In this regard, it was noted that petitioner provided only a brief, cursory response, lacking in relevant detail, to the form entitled “submission No. 8”, which asked for “a detailed description” of how it intended to provide the services at issue; failed to set forth the specifications, including seating capacity, of the vehicles it aimed to purchase or lease (submission No. 5); and neglected to outline the particular means to be used for training new employees in first aid and CPR (submission No. 7). Serafini’s responses to submission Nos. 7 and 8, on the other hand, included a list of the organizations from which its employees would obtain the necessary training, and many specifics respecting its methods of, inter alia, scheduling, dispatching, record-keeping, communicating with parents of the children, and handling cancellations and unforeseen circumstances, along with samples of the forms used in its operation. Moreover, to the extent that Serafini’s submissions suffered from similar defects as petitioner’s, it suffices to observe that it was not merely the absence of information, but the fact *827that the missing information was critical to assessing petitioner’s ability to undertake a rapid increase in the size of its operation that formed the basis of the Board’s determination. Due to the larger scope-of Serafini’s existing business, similar concerns were not raised in connection with its bid.

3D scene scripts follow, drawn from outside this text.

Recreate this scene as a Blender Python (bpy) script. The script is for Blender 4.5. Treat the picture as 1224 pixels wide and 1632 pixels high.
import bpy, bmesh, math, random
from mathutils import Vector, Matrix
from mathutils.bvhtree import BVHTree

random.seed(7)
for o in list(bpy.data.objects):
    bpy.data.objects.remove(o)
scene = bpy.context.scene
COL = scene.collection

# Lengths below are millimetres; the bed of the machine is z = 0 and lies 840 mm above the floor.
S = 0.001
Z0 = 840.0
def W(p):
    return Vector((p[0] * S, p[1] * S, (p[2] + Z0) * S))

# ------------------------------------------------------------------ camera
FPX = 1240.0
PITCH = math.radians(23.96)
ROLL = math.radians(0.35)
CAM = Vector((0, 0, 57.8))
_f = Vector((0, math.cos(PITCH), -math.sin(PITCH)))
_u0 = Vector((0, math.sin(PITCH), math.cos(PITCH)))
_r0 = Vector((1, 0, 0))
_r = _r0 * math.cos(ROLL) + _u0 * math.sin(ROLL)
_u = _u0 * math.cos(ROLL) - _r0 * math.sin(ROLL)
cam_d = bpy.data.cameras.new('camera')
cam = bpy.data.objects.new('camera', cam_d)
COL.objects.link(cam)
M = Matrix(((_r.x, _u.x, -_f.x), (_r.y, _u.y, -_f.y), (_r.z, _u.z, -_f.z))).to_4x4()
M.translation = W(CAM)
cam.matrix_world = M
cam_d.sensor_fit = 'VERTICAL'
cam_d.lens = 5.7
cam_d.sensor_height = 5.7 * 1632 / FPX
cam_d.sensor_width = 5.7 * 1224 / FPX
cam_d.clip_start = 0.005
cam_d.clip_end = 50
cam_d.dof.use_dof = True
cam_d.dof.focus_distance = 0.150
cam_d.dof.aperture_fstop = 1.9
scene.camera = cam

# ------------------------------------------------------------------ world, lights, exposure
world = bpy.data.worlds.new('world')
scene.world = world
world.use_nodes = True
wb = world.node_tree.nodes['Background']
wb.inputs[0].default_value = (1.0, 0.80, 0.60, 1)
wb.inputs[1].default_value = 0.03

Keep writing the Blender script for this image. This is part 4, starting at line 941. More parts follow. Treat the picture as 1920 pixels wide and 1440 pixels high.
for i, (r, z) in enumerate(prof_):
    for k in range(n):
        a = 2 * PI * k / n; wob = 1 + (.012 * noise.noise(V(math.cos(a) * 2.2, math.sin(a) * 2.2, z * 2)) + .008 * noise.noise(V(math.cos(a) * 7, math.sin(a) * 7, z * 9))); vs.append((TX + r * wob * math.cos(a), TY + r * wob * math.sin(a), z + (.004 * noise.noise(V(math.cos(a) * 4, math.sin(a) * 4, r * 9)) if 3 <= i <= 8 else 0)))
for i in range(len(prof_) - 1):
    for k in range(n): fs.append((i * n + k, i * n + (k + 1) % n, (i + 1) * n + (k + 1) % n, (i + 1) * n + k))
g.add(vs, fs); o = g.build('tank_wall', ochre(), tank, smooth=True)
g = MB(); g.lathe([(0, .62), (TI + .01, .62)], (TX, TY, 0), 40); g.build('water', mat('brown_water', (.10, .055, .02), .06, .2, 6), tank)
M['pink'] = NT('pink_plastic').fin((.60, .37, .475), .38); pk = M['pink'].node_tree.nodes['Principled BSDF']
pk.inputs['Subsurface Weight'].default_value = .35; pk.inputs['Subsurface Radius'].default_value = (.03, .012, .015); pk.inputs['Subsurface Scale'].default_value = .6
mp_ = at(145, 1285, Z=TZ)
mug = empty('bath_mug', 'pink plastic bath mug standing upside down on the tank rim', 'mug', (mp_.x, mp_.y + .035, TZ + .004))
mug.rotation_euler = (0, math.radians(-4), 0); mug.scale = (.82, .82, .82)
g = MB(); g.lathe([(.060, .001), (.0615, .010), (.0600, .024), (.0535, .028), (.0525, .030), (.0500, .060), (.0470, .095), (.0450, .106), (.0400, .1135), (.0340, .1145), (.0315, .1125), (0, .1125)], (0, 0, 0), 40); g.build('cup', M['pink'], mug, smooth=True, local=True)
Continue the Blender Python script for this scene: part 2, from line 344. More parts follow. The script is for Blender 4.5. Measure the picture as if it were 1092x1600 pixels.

Even if, as petitioner contends, the Board erred in refusing to consider a letter it submitted at the hearing outlining a bank’s commitment to increase petitioner’s line of credit (but see, Matter of AT&T Communications v County of Nassau, 214 AD2d 666, 668; Le Cesse Bros. Contr. v Town Bd., 62 AD2d 28, 34, affd 46 NY2d 960), or in citing petitioner’s failure to comply with the original bid bond requirement despite having waived such compliance, petitioner’s failure to supply the information requested in conjunction with the bid—which, the Board found, precluded it from assessing petitioner’s ability to provide the required services—constitutes a valid basis for the decision to reject its bid (see, Matter of Bay Harbour Elec. v County of Chautauqua, 210 AD2d 919, lv denied 85 NY2d 810; Matter of Granger & Sons v State of N. Y. Facilities Dev. Corp., supra, at 598). Petitioner’s remaining arguments have been considered and found meritless.
Mikoll, J. P., Crew III, Peters and Carpinello, JJ., concur. Ordered that the judgment is reversed, on the law, without costs, determination confirmed and petition dismissed.